Objective: Set down the full listing exactly, character for character.
____
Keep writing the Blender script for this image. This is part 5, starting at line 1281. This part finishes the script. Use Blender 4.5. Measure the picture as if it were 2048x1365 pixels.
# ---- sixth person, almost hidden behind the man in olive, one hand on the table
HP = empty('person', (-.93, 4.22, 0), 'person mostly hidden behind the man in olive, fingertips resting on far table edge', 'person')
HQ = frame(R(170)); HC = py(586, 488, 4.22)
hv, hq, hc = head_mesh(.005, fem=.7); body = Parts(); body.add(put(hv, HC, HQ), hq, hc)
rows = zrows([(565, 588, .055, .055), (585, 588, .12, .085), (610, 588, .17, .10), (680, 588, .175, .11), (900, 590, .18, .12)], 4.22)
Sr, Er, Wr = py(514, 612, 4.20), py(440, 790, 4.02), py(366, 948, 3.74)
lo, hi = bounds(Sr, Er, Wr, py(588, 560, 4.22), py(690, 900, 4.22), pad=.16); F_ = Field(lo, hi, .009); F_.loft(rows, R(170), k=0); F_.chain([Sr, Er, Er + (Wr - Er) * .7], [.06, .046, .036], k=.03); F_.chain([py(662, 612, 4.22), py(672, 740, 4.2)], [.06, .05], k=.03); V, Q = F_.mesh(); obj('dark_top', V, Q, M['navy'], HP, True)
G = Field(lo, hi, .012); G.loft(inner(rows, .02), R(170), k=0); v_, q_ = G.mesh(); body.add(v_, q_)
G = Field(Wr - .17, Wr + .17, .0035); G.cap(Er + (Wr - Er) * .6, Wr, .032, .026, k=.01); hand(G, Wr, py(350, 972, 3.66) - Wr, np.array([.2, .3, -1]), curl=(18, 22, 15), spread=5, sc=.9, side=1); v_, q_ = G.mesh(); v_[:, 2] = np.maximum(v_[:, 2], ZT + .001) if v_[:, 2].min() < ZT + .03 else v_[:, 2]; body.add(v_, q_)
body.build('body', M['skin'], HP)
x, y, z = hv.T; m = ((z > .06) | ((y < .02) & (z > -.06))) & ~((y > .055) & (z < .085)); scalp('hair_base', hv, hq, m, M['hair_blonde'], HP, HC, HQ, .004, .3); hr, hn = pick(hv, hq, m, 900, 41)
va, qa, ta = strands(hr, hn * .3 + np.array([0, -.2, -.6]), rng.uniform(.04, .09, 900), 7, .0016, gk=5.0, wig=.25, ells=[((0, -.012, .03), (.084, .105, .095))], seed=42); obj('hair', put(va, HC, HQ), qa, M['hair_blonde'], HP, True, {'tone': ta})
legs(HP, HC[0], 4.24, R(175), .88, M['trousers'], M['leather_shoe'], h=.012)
____
Task solution:
Keep writing the Blender script for this image. This is part 5, starting at line 1281. This part finishes the script. Use Blender 4.5. Measure the picture as if it were 2048x1365 pixels.
# ---- sixth person, almost hidden behind the man in olive, one hand on the table
HP = empty('person', (-.93, 4.22, 0), 'person mostly hidden behind the man in olive, fingertips resting on far table edge', 'person')
HQ = frame(R(170)); HC = py(586, 488, 4.22)
hv, hq, hc = head_mesh(.005, fem=.7); body = Parts(); body.add(put(hv, HC, HQ), hq, hc)
rows = zrows([(565, 588, .055, .055), (585, 588, .12, .085), (610, 588, .17, .10), (680, 588, .175, .11), (900, 590, .18, .12)], 4.22)
Sr, Er, Wr = py(514, 612, 4.20), py(440, 790, 4.02), py(366, 948, 3.74)
lo, hi = bounds(Sr, Er, Wr, py(588, 560, 4.22), py(690, 900, 4.22), pad=.16); F_ = Field(lo, hi, .009); F_.loft(rows, R(170), k=0); F_.chain([Sr, Er, Er + (Wr - Er) * .7], [.06, .046, .036], k=.03); F_.chain([py(662, 612, 4.22), py(672, 740, 4.2)], [.06, .05], k=.03); V, Q = F_.mesh(); obj('dark_top', V, Q, M['navy'], HP, True)
G = Field(lo, hi, .012); G.loft(inner(rows, .02), R(170), k=0); v_, q_ = G.mesh(); body.add(v_, q_)
G = Field(Wr - .17, Wr + .17, .0035); G.cap(Er + (Wr - Er) * .6, Wr, .032, .026, k=.01); hand(G, Wr, py(350, 972, 3.66) - Wr, np.array([.2, .3, -1]), curl=(18, 22, 15), spread=5, sc=.9, side=1); v_, q_ = G.mesh(); v_[:, 2] = np.maximum(v_[:, 2], ZT + .001) if v_[:, 2].min() < ZT + .03 else v_[:, 2]; body.add(v_, q_)
body.build('body', M['skin'], HP)
x, y, z = hv.T; m = ((z > .06) | ((y < .02) & (z > -.06))) & ~((y > .055) & (z < .085)); scalp('hair_base', hv, hq, m, M['hair_blonde'], HP, HC, HQ, .004, .3); hr, hn = pick(hv, hq, m, 900, 41)
va, qa, ta = strands(hr, hn * .3 + np.array([0, -.2, -.6]), rng.uniform(.04, .09, 900), 7, .0016, gk=5.0, wig=.25, ells=[((0, -.012, .03), (.084, .105, .095))], seed=42); obj('hair', put(va, HC, HQ), qa, M['hair_blonde'], HP, True, {'tone': ta})
legs(HP, HC[0], 4.24, R(175), .88, M['trousers'], M['leather_shoe'], h=.012)